An unforgettable voice from Kenya

An unforgettable voice from Kenya

Music means the world to him and Frank Koine cannot imagine a world without musical notes and rhythms. A singer-songwriter, who is back in the city to perform with Toccata Musical Productions UK at ‘Resonance 2017’, Frank is excited about how music has changed for him and around him. In a chat with Tini Sara Anien, he talks about the world of music.

What are your thoughts on Bengaluru?

This is my third time. Each time, I’ve been here with Toccata. I still remember the first time I came in 2014, though I feel like a regular now. The fact that there are a lot of musicians for this time’s edition is what makes it different this time. I would be repeating some songs like Justin Timberlake’s ‘Can’t Stop the Feeling’ and I can’t wait for that!

How different does it feel this time?
The repertoire has some changes which will bring its own experiences. Last time, I came with a group, but this time, I am here alone. I come representing Kenyan music, which can be quite a task. Some songs are vocally challenging to perform solo; they are like a drama and I am hoping that I will be able to do justice to them.

How similar or different is Indian music from Kenyan music?
The first common thing is the rhythm. Both have rhythms and music is also as popular in Kenya as it is here. The difference is that Indian music incorporates a lot more of Indian culture than Kenyan music does of its culture. Kenyan music doesn’t cross over to mainstream music, but it is different here. It is difficult to sell Kenyan music, but if it is fused with styles like pop or Western, then there is a bigger appeal.
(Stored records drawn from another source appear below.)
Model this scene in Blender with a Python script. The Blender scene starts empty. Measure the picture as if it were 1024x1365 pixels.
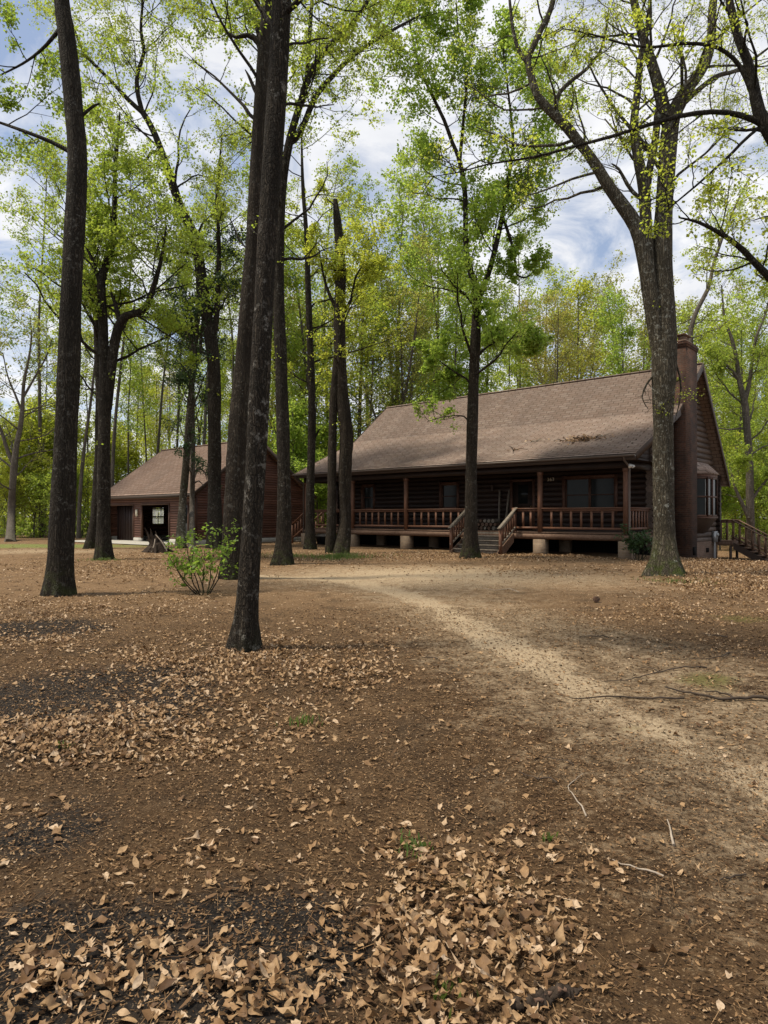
import bpy, math, random
import numpy as np
from mathutils import Vector, Matrix

random.seed(7)
scene = bpy.context.scene
COL = scene.collection
F = 907.0            # focal length of the surveyed photograph in its own pixels
HZ = 687.0           # its horizon row
CAMH = 1.5

# ------------------------------------------------------------------ terrain
def sstep(t):
    t = np.clip(t, 0, 1)
    return t * t * (3 - 2 * t)

def H(x, y):
    x = np.asarray(x, float); y = np.asarray(y, float)
    near = np.clip(1.2 - np.hypot(x, y) / 60.0, 0, 1)
    h = 0.022 * np.sin(0.9 * x + 0.3) * np.cos(0.7 * y) + 0.016 * np.sin(1.7 * x + 1.1 * y + 1.3) \
        + 0.010 * np.sin(3.1 * x - 2.3 * y) + 0.006 * np.sin(6.3 * x + 5.1 * y + 0.4)
    h = h * near
    h = h - 0.55 * sstep((x - 9.5) / 5.0) * sstep((y - 20.0) / 8.0)
    return h

def Wp(px, py, Z):
    return np.array([(px - 512.0) / F * Z, Z, CAMH + (HZ - py) / F * Z])

def G(px, py):
    Z = F * CAMH / (py - HZ)
    for _ in range(4):
        x = (px - 512.0) / F * Z
        Z = F * (CAMH - float(H(x, Z))) / (py - HZ)
    x = (px - 512.0) / F * Z
    return np.array([x, Z, float(H(x, Z))])

# ------------------------------------------------------------------ node helpers
def mat(name):
    m = bpy.data.materials.new(name); m.use_nodes = True
    nt = m.node_tree; nt.nodes.clear()
    return m, nt

def nd(nt, t, props=None, **ins):
    n = nt.nodes.new('ShaderNode' + t)
    for k, v in (props or {}).items(): setattr(n, k, v)
    for k, v in ins.items():
        key = int(k[1:]) if k[0] == 'i' and k[1:].isdigit() else k.replace('_', ' ')
        s = n.inputs[key]
        if isinstance(v, bpy.types.NodeSocket): nt.links.new(v, s)
        else:
            if isinstance(v, (tuple, list)) and len(v) == 3 and s.type == 'RGBA': v = (*v, 1)
            s.default_value = v
    return n

def mix(nt, f, a, b, blend='MIX'):
    n = nt.nodes.new('ShaderNodeMix'); n.data_type = 'RGBA'; n.blend_type = blend
    for i, v in ((0, f), (6, a), (7, b)):
        s = n.inputs[i]
        if isinstance(v, bpy.types.NodeSocket): nt.links.new(v, s)
        else:
            if isinstance(v, (tuple, list)) and len(v) == 3: v = (*v, 1)
            s.default_value = v
    return n.outputs[2]

def mth(nt, op, a, b=0.0, c=None):
    n = nt.nodes.new('ShaderNodeMath'); n.operation = op
    for i, v in enumerate((a, b) if c is None else (a, b, c)):
        if isinstance(v, bpy.types.NodeSocket): nt.links.new(v, n.inputs[i])
        else: n.inputs[i].default_value = v
    return n.outputs[0]

def ramp(nt, f, p0, p1, a=0.0, b=1.0):
    n = nt.nodes.new('ShaderNodeMapRange'); n.clamp = True
    nt.links.new(f, n.inputs[0])
    n.inputs[1].default_value = p0; n.inputs[2].default_value = p1
    n.inputs[3].default_value = a; n.inputs[4].default_value = b
    return n.outputs[0]

def noise(nt, vec, scale, detail=3.0, rough=0.55, dist=0.0):
    n = nd(nt, 'TexNoise', Scale=scale, Detail=detail, Roughness=rough, Distortion=dist)
    if vec is not None: nt.links.new(vec, n.inputs['Vector'])
    return n.outputs[0]

def finish(nt, col, rough=0.85, height=None, bump=0.3, bdist=0.02, spec=0.3, metal=0.0):
    b = nd(nt, 'BsdfPrincipled')
    for k, v in (('Base Color', col), ('Roughness', rough), ('Specular IOR Level', spec), ('Metallic', metal)):
        if isinstance(v, bpy.types.NodeSocket): nt.links.new(v, b.inputs[k])
        else: b.inputs[k].default_value = (*v, 1) if isinstance(v, (tuple, list)) else v
    if height is not None:
        bp = nd(nt, 'Bump', Strength=bump, Distance=bdist, Height=height)
        nt.links.new(bp.outputs[0], b.inputs['Normal'])
    o = nd(nt, 'OutputMaterial')
    nt.links.new(b.outputs[0], o.inputs[0])
    return b

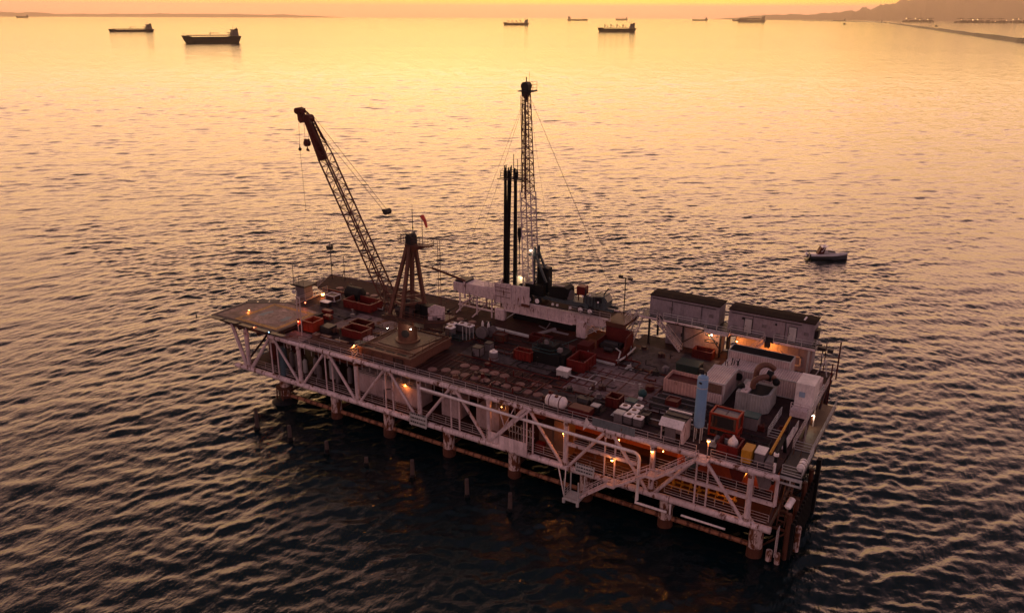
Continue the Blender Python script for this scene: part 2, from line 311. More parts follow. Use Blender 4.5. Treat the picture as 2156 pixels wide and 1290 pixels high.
# ---------------------------------------------------------------- sea
def make_sea():
    cx, cy = -30.0, 10.0
    A = np.concatenate([np.arange(75, 172, .17), np.arange(172, 435, .5)]); A = np.radians(A)
    rr = [0.0]
    while rr[-1] < 110: rr.append(rr[-1]+.30)
    while rr[-1] < 1600: rr.append(rr[-1]*1.0033)
    while rr[-1] < 45000: rr.append(rr[-1]*1.035)
    rr = np.array(rr); nr, na = len(rr), len(A)
    RR, AA = np.meshgrid(rr, A, indexing='ij')
    X = cx+RR*np.cos(AA); Y = cy+RR*np.sin(AA); Z = np.zeros_like(X)
    rng = np.random.RandomState(3)
    spacing = np.maximum(.31, RR*.0033)
    near = RR < 1700; xs = X[near]; ys = Y[near]; sp = spacing[near]; z = np.zeros_like(xs)
    for lam in np.concatenate([np.geomspace(.9, 2.4, 40), np.geomspace(2.4, 5.0, 34), np.geomspace(5.2, 12, 22), np.geomspace(14, 34, 5)]):
        th = math.radians(140)+rng.normal(0, .55); k = 2*math.pi/lam
        amp = .0052*lam if lam < 2.3 else .0030*lam if lam < 5.1 else (.0017*lam*np.clip(.6+RR[near]/260, .7, 3.0) if lam < 13 else .0012*lam)
        att = np.clip((lam/sp-2.2)/1.6, 0, 1)
        ph = k*(xs*math.cos(th)+ys*math.sin(th))+rng.uniform(0, 6.283)
        # sharpen crests a little and break long crests with a slow phase wobble
        wob = .8*np.sin(k*.13*(xs*math.sin(th)-ys*math.cos(th))+rng.uniform(0, 6.283))
        s_ = np.sin(ph+wob); z += amp*att*(s_+.25*(s_*s_-.5))
    g = 1+.09*np.sin(xs/23+1.7*np.sin(ys/31))+.09*np.sin(ys/17+1.5*np.sin(xs/41+2))+.10*np.sin((xs+ys)/9+2*np.sin((xs-ys)/26))
    Z[near] = z*g
    idx = np.arange(nr*na).reshape(nr, na)
    a = idx[:-1, :]; b = idx[1:, :]; a2 = np.roll(a, -1, 1); b2 = np.roll(b, -1, 1)
    F = np.stack([a, b, b2, a2], -1).reshape(-1, 4)
    me = bpy.data.meshes.new('sea_water'); nv = nr*na; nf = len(F)
    me.vertices.add(nv); me.vertices.foreach_set('co', np.stack([X, Y, Z], -1).reshape(-1).astype(np.float32))
    me.loops.add(nf*4); me.loops.foreach_set('vertex_index', F.reshape(-1).astype(np.int32))
    me.polygons.add(nf); me.polygons.foreach_set('loop_start', np.arange(0, nf*4, 4, dtype=np.int32))
    me.polygons.foreach_set('use_smooth', np.ones(nf, dtype=bool)); me.update()
    o = bpy.data.objects.new('sea_water', me); S.collection.objects.link(o); o['kind'] = 'structure'; WL[o] = V(0,0,0)
    m = bpy.data.materials.new('sea'); m.use_nodes = True; n = m.node_tree.nodes; l = m.node_tree.links; b = n['Principled BSDF']
    b.inputs['Base Color'].default_value = (.001,.006,.008,1); b.inputs['IOR'].default_value = 1.333; b.inputs['Roughness'].default_value = .07
    tc = n.new('ShaderNodeTexCoord')
    def layer(scale, rot, stretch, dist, strength, prev, det=3):
        mp = n.new('ShaderNodeMapping'); mp.inputs['Rotation'].default_value = (0,0,rot); mp.inputs['Scale'].default_value = (1, stretch, 1); l.new(tc.outputs['Object'], mp.inputs[0])
        t = n.new('ShaderNodeTexNoise'); t.inputs['Scale'].default_value = scale; t.inputs['Detail'].default_value = det; t.inputs['Roughness'].default_value = .55; l.new(mp.outputs[0], t.inputs['Vector'])
        bp = n.new('ShaderNodeBump'); bp.inputs['Distance'].default_value = dist; bp.inputs['Strength'].default_value = strength; l.new(t.outputs[0], bp.inputs['Height'])
        if prev: l.new(prev, bp.inputs['Normal'])
        return bp.outputs[0]
    x = layer(.05, R(-140), .4, 1.6, .6, None, 3)
    x = layer(.42, R(-135), .5, .17, .7, x, 4)
    x = layer(1.5, R(-120), .5, .10, 1.0, x, 5)
    x = layer(4.0, R(-150), .6, .032, 1.0, x, 2)
    x = layer(11.0, R(-110), .7, .010, .9, x, 2)
    l.new(x, b.inputs['Normal']); me.materials.append(m)
make_sea()

def at_bearing(px, dist):
    """ground point seen at a given bearing (tan of the angle right of the view axis) and distance"""
    a = YAW-math.atan(px); return V(15+math.cos(a)*dist, -79.5+math.sin(a)*dist, 0)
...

I look forward to fusing Indian music with my own music.

Your favourite genre of Indian music...
A lot of the Indian music I have heard is Bollywood music as it is popular back home. I might not be able to mention names, but I have heard a lot of Indian pop music, which I really enjoy. The Indian rhythms with pop fusion is very appealing.

You founded ‘Nakuru Amalgamation’, which is a gospel band...
It left quite an impact. The fact that gospel music has a lot more platforms that aren’t expensive, influenced me a lot. The music is about the message. There was a lot of hope and I got positive vibes from it. There is a lot of emotion attached to gospel music.

How different is producing music from being live on stage?
I enjoy writing music and fusing with unexpected sounds. Arranging music isn’t very difficult. Producing music is a different ball game as sometimes halfway through, one could scrap some songs that one had written. Being live on stage is challenging as it is very organic. One has to go with the flow and I like that.

What inspires you?
My music is inspired by what is happening around me or where I am in life. I enjoy writing stories. One of my favourite songs is ‘Kipeppo’ (meaning ‘butterfly’) which is a heartbreak song and ‘Songa Mbele’ (meaning ‘moving forward’) which was based on some personal loss. I also have exciting songs like ‘Traffic Lights’ which anyone can dance to.  

Music to you is...
The world would be sad without music. I feel alive when I am performing. Music is life to me. It is like a ship to me which can ride through all storms.

Having taken music to Norway, Sri Lanka and across the globe, where do you feel most comfortable performing?
Apart from Kenya, I can vouch that I am most comfortable in India. The Indian audience tends to be very interested in the sounds I bring. It could be the love for rhythm and dance, but the audience here likes to be a part of the performance and groove to the beats. I love that!

Have you had a taste of Bengaluru’s music?
Though I have been here earlier, I haven’t had a chance to experience music locally. I hope to attend some events or meet some musicians this time and get a feel of the music here. I imagine the music to be lively and vibrant.

Compared to 2014, how much has this city changed?
The city has definitely changed in terms of infrastructure. There are new roads and the traffic has also increased (smiles).

   I think I would need to come here many times or live here for a while to understand the city; I feel like I am just scratching the surface still. I still see the same vibrancy here.